### Written task:
Output the material below in its entirety, exactly as given.

### Data:
——

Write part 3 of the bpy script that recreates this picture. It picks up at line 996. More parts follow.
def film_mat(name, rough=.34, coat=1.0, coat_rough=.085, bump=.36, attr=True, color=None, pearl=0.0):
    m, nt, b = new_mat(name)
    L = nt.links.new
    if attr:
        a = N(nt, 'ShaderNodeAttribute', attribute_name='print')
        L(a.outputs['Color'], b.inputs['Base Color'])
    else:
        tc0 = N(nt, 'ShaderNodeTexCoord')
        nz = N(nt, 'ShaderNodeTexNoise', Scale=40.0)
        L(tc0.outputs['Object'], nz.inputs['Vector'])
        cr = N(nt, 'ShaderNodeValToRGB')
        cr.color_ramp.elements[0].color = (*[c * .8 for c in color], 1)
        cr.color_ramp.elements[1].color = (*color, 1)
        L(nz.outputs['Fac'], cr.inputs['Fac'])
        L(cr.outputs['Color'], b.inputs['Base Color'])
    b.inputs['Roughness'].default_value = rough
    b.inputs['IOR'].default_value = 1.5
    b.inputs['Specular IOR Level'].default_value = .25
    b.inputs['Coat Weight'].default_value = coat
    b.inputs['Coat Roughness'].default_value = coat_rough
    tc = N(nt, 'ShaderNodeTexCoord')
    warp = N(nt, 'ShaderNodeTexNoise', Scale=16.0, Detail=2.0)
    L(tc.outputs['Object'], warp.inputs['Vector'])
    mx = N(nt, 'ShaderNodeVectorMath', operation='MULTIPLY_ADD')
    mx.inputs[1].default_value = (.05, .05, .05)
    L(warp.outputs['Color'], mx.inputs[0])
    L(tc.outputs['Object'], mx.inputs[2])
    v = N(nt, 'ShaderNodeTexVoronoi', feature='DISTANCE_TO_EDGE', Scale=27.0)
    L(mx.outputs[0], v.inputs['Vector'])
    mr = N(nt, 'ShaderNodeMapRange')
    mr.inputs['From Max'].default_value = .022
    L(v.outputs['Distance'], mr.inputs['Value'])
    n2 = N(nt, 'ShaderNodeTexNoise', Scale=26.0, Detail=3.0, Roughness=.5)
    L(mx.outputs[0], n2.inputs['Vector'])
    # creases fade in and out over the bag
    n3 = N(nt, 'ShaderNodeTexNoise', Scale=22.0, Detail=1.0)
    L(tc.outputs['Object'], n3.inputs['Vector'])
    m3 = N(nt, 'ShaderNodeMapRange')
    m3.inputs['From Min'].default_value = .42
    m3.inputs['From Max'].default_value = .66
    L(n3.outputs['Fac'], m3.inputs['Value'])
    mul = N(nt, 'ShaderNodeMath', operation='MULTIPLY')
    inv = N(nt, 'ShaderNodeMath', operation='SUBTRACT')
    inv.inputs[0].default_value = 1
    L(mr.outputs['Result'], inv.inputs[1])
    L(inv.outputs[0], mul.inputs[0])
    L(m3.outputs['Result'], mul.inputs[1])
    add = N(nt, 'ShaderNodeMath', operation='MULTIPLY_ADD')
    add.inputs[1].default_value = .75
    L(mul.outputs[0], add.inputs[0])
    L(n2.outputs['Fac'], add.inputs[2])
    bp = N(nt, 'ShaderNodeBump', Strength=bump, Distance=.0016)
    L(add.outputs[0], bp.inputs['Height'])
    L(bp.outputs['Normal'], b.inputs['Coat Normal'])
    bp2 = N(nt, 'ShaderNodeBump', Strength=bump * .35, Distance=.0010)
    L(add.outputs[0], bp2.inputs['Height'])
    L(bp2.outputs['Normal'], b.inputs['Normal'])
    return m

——

### Correct output:
Write part 3 of the bpy script that recreates this picture. It picks up at line 996. More parts follow.
def film_mat(name, rough=.34, coat=1.0, coat_rough=.085, bump=.36, attr=True, color=None, pearl=0.0):
    m, nt, b = new_mat(name)
    L = nt.links.new
    if attr:
        a = N(nt, 'ShaderNodeAttribute', attribute_name='print')
        L(a.outputs['Color'], b.inputs['Base Color'])
    else:
        tc0 = N(nt, 'ShaderNodeTexCoord')
        nz = N(nt, 'ShaderNodeTexNoise', Scale=40.0)
        L(tc0.outputs['Object'], nz.inputs['Vector'])
        cr = N(nt, 'ShaderNodeValToRGB')
        cr.color_ramp.elements[0].color = (*[c * .8 for c in color], 1)
        cr.color_ramp.elements[1].color = (*color, 1)
        L(nz.outputs['Fac'], cr.inputs['Fac'])
        L(cr.outputs['Color'], b.inputs['Base Color'])
    b.inputs['Roughness'].default_value = rough
    b.inputs['IOR'].default_value = 1.5
    b.inputs['Specular IOR Level'].default_value = .25
    b.inputs['Coat Weight'].default_value = coat
    b.inputs['Coat Roughness'].default_value = coat_rough
    tc = N(nt, 'ShaderNodeTexCoord')
    warp = N(nt, 'ShaderNodeTexNoise', Scale=16.0, Detail=2.0)
    L(tc.outputs['Object'], warp.inputs['Vector'])
    mx = N(nt, 'ShaderNodeVectorMath', operation='MULTIPLY_ADD')
    mx.inputs[1].default_value = (.05, .05, .05)
    L(warp.outputs['Color'], mx.inputs[0])
    L(tc.outputs['Object'], mx.inputs[2])
    v = N(nt, 'ShaderNodeTexVoronoi', feature='DISTANCE_TO_EDGE', Scale=27.0)
    L(mx.outputs[0], v.inputs['Vector'])
    mr = N(nt, 'ShaderNodeMapRange')
    mr.inputs['From Max'].default_value = .022
    L(v.outputs['Distance'], mr.inputs['Value'])
    n2 = N(nt, 'ShaderNodeTexNoise', Scale=26.0, Detail=3.0, Roughness=.5)
    L(mx.outputs[0], n2.inputs['Vector'])
    # creases fade in and out over the bag
    n3 = N(nt, 'ShaderNodeTexNoise', Scale=22.0, Detail=1.0)
    L(tc.outputs['Object'], n3.inputs['Vector'])
    m3 = N(nt, 'ShaderNodeMapRange')
    m3.inputs['From Min'].default_value = .42
    m3.inputs['From Max'].default_value = .66
    L(n3.outputs['Fac'], m3.inputs['Value'])
    mul = N(nt, 'ShaderNodeMath', operation='MULTIPLY')
    inv = N(nt, 'ShaderNodeMath', operation='SUBTRACT')
    inv.inputs[0].default_value = 1
    L(mr.outputs['Result'], inv.inputs[1])
    L(inv.outputs[0], mul.inputs[0])
    L(m3.outputs['Result'], mul.inputs[1])
    add = N(nt, 'ShaderNodeMath', operation='MULTIPLY_ADD')
    add.inputs[1].default_value = .75
    L(mul.outputs[0], add.inputs[0])
    L(n2.outputs['Fac'], add.inputs[2])
    bp = N(nt, 'ShaderNodeBump', Strength=bump, Distance=.0016)
    L(add.outputs[0], bp.inputs['Height'])
    L(bp.outputs['Normal'], b.inputs['Coat Normal'])
    bp2 = N(nt, 'ShaderNodeBump', Strength=bump * .35, Distance=.0010)
    L(add.outputs[0], bp2.inputs['Height'])
    L(bp2.outputs['Normal'], b.inputs['Normal'])
    return m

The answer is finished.